The human body has an incredible ability to heal, skin grows back, bruises fade, aches and pains subside. Meanwhile the punishment handed out daily at an event like the Tour is unlike anything else. There’s always some hyperbolic number thrown out for how many calories we’re expending. I can tell you factually that racing alone we are spewing through 4,000-7,000 calories daily on the bike — let alone how our basal metabolism shifts to high high gear for the other 18 hours in the day. Daily recovery and recuperation alone is taxing on the body to carry on like this day after day. For success at the Tour, therefore, health is the absolutely pinnacle. So to first add insult to injury, I’m racing injured for the past week. Next to really throw throw salt in my wounds, waking up two days ago on the first massive mountain stage my immune system was clearly taxed as I was felt as though I was breathing with one lung. Surviving that, I then woke up yesterday on the monster stage 10 where I was hacking up… well, sparing you details, it was something resembling the aftermath of Ghostbusters.
It’s an eerily unique, claustrophobic feeling: head to toe my body is screaming in pain from the crashes, I’m panting with all my aerobic might but only inhaling what feels like half the oxygen I need, plus I’m now facing what’s called the hardest sporting event in the world. This is everything I’ve worked for, dreamed of, yearned for over the past decade. It’s no lack of training or fitness or fortitude or desire…

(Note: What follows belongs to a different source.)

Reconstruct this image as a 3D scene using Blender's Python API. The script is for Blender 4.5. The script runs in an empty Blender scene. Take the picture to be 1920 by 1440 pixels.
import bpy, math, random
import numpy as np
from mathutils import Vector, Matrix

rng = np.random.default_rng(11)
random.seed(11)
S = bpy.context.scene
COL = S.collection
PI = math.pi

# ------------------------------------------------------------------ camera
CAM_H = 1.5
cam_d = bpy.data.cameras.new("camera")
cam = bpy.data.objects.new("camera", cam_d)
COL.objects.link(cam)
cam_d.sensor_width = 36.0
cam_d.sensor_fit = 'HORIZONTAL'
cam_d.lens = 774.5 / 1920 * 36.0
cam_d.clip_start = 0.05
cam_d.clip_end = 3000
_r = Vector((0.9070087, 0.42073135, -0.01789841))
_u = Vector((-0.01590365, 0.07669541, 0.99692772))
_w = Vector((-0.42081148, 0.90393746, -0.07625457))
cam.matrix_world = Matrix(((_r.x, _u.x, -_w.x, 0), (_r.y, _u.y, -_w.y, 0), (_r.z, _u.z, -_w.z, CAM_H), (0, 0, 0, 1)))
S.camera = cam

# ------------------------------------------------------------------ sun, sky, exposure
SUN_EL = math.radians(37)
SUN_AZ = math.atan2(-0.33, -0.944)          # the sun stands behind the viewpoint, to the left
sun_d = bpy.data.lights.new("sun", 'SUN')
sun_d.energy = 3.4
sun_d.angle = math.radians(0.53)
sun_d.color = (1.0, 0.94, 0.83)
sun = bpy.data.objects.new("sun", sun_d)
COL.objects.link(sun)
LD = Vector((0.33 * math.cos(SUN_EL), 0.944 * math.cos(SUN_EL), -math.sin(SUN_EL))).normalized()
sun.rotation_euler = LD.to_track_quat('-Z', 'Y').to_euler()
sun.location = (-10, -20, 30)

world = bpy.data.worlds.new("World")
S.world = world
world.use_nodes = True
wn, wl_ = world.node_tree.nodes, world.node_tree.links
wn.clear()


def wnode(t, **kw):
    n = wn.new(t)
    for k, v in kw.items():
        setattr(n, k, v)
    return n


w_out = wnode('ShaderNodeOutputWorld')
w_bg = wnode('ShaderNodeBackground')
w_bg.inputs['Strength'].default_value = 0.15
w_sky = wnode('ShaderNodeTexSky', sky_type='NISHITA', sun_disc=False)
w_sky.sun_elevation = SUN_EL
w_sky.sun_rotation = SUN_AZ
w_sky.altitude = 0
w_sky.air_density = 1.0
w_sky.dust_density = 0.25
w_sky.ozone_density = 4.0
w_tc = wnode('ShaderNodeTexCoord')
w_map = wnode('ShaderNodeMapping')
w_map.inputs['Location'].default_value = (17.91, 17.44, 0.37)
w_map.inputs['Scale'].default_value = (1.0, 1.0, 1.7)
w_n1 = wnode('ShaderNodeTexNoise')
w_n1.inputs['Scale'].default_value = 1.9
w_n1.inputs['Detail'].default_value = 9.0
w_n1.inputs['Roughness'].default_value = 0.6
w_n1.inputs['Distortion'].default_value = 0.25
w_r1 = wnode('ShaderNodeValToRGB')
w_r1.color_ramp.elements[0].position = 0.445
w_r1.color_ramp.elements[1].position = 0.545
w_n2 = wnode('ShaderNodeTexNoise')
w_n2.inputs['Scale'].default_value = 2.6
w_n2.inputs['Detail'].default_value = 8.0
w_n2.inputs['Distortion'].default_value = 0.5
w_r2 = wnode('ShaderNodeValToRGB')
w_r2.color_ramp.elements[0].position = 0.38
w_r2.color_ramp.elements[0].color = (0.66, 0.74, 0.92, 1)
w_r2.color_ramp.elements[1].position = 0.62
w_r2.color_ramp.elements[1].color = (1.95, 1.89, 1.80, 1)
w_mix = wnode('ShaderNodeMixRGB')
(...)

Yeah, this one is hard. Really hard. The rest day today to recuperate and lick my wounds would have worked miracles.
I think one of professional cycling’s most fascinating attributes are the scars. They tell a story more than a paper cut you might sustain at work in a corner office. They say scars build character — plus chicks dig scars — so judging by the scabs on my back, shoulder, elbow, wrist, hip, knee, and shin, I’m due for some story telling, character building, and chicks.
The support has been incredible already. Comments, texts, and phone calls truly mean the world to me. I’ll be back. I just might have to eat a lobster to restore some morale in the coming days.